In 1986, BMW created a legend. Created for homologation purposes so BMW could go racing, the E30 BMW M3 was born. Ever since, the BMW M3 has been the pinnacle of performance in the segment, spawning copycats from nearly every other automaker trying to create the same magic balance of performance, with none ever finding the same level of success. The E30 M3 is the grandfather of its segment.

Ever since, there have been four successors to the E30 M3. Its most recent iteration, the F80 BMW M3, broke new ground by switching to turbocharged engine for the first time in the M3’s history. This was a huge move for BMW and the M3, as its engines were known for their high-revving naturally-aspirated nature, not low-end turbocharged torque. But the F80 BMW M3 proved to be far better than people expected and its engine, despite its turbochargers, offers the same level of excitement and emotion as all M3s in the past.

So, in the wake of the 30th anniversary of the BMW M3, let’s take a look at the car that started it all along side the current iteration of it.


When looking at the two cars side by side, the first thing that comes to mind is their size. The E30 M3 is significantly smaller than the F80 M3. The extra doors on the F80 M3 don’t help the matter. You can almost fit the entire E30 M3 between the wheels of the F80 M3.  This is just a sign of the times, though, as modern crash standards and levels of comfort and luxury require cars to be much larger than they were back in the E30’s time. So this isn’t as much of an indictment toward the F80 as it’s just a product of its time.

Inside, the outcome is similar. While the F80 obviously has infinitely more luxury and technology options, it’s still a relatively spartan and driver-focused interior, relative to its time. Today, so many cars are packed with screens and leather and technology that it makes the F80 M3 seem bare on the inside, especially in its class. However, the E30 M3 is positively barren by comparison. With little to no luxury options, aside from leather seats and power windows, the E30 M3 is about as bare as it gets. It’s just a simple, driver-focused cockpit with no superlatives.

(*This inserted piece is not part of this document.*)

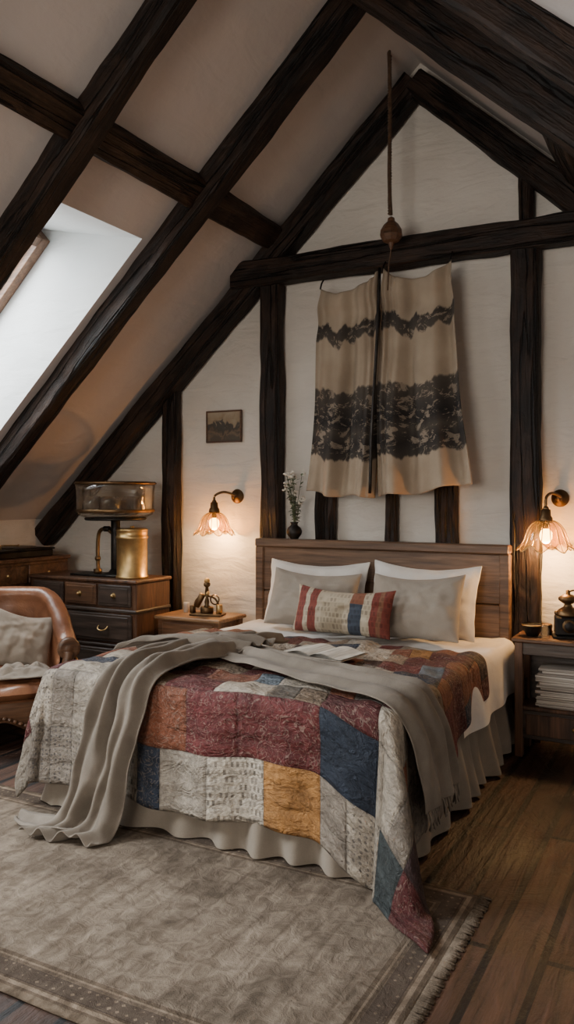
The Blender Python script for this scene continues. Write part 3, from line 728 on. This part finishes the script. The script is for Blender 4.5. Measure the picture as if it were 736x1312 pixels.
# ------------------------------------------------------------------ left nightstand + instrument
mb=MB()
X0,X1,Y0,Y1=-3.41,-2.90,4.50,4.83
mb.b2(X0-.01,X1+.01,Y0-.015,Y1+.01,.60,.625,1,.006)
mb.b2(X0+.02,X1-.02,Y0+.012,Y1,.42,.60,0)
mb.b2(X0+.05,X1-.05,Y0,Y0+.015,.45,.58,0,.005)
mb.sph(((X0+X1)/2,Y0-.012,.515),.013,2); mb.lathe([(.018,-.002),(.026,0),(.018,.002)],((X0+X1)/2,Y0-.014,.50),2,20,rot=(pi/2,0,0),caps=False)
for x in (X0+.03,X1-.03):
    for y in (Y0+.03,Y1-.03): mb.b2(x-.022,x+.022,y-.022,y+.022,0,.60,0)
mb.b2(X0+.03,X1-.03,Y0+.03,Y1-.03,.16,.18,0)
mb.done('nightstand',[WALNUT,OAK,DKBRASS])
mb=MB()
mb.b2(-.11,.12,-.06,.06,0,.014,0,.005)
mb.cyl((-.0,0,.035),.045,.045,0); mb.lathe([(.03,.05),(.014,.07),(.018,.09),(.010,.12),(.016,.15),(.010,.19),(.022,.20),(.024,.215),(.0,.24)],(0,0,0),0,24)
mb.sph((0,0,.235),.02,1)
mb.cyl((-.055,0,.10),.022,.10,0,rot=(0,.5,0)); mb.tube([(-.09,0,.015),(-.085,0,.09),(-.03,0,.13),(.05,0,.12),(.085,0,.07),(.09,0,.015)],.007,0,8,6)
mb.lathe([(.028,-.006),(.036,0),(.028,.006)],(.065,-.02,.11),0,24,rot=(pi/2,0,0),caps=False)
mb.cyl((.09,0,.045),.022,.06,1); mb.cyl((.02,-.03,.155),.012,.07,1,rot=(pi/2,0,.3))
mb.cyl((-.1,-.02,.04),.018,.05,0)
mb.done('brass_microscope',[DKBRASS,BRASS],(-3.10,4.66,.6255),(0,0,.2))
PORC,_b=newmat('dish_porcelain',.3,0,(.5,.46,.4)); _n=noi(PORC,coords(PORC,'Object'),20,3); lk(PORC,ramp(PORC,_n,[(.3,(.42,.38,.32)),(.7,(.6,.56,.5))]),_b.inputs['Base Color'])
mb=MB(); mb.lathe([(0,0),(.018,0),(.02,.05),(.022,.07),(.019,.07),(.016,.01),(0,.008)],(0,0,0),0,20,caps=False)
mb.done('small_bottle',[PORC],(-3.30,4.70,.6255))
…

Under the hood, things couldn’t be more different. The E30 M3 has an engine that will go down in history as one of the all time greats. The S14 2.4 liter four-cylinder engine in the E30 M3 develops 192 hp, which is less than the average family sedan today. However, it was good for its time and enabled it to get from 0-60 mph in 6.9 seconds. But straight-line speed isn’t what the E30 M3 is all about. Driving an E30 M3 is about so much more than speed, it’s about the way it makes you feel. it’s supposed to tingle your senses and light a fire under your ass. It has near perfect steering and a chassis balance that hasn’t been seen since.

The F80 BMW M3 has a very different means of motivation. Utilizing a 3.0 liter twin-turbocharged inline-six engine, the F80 M3 develops 425 hp and 420 lb-ft of torque. While the E30 M3 only was available with a five-speed manual transmission, the F80 is available with either a six-speed manual or seven-speed dual-clutch automatic, the latter of which allows it to launch from 0-60 mph in 3.9 seconds, a full three seconds faster than the E30. So it’s performance is blistering. In the twisties, the F80 M3 is an exceptional handling car, one that can blitz around a race track an incredible speeds. But it doesn’t have the purity or steering feel that the E30 M3 has.


Both cars are unbelievable driving machines, cars that will put smiles on your face each and every time you sit behind the wheel. That is the intended function of both vehicles and they both nail that perfectly. The complete the task in very different ways with very different tools, but the core philosophy is the same. They both favor fun over performance figures and they both over exceptionally balanced packages. However, they do it in such different manners that reflect their times. The F80 BMW M3 isn’t any worse than the E30 M3, it’s just a BMW M3 for this time.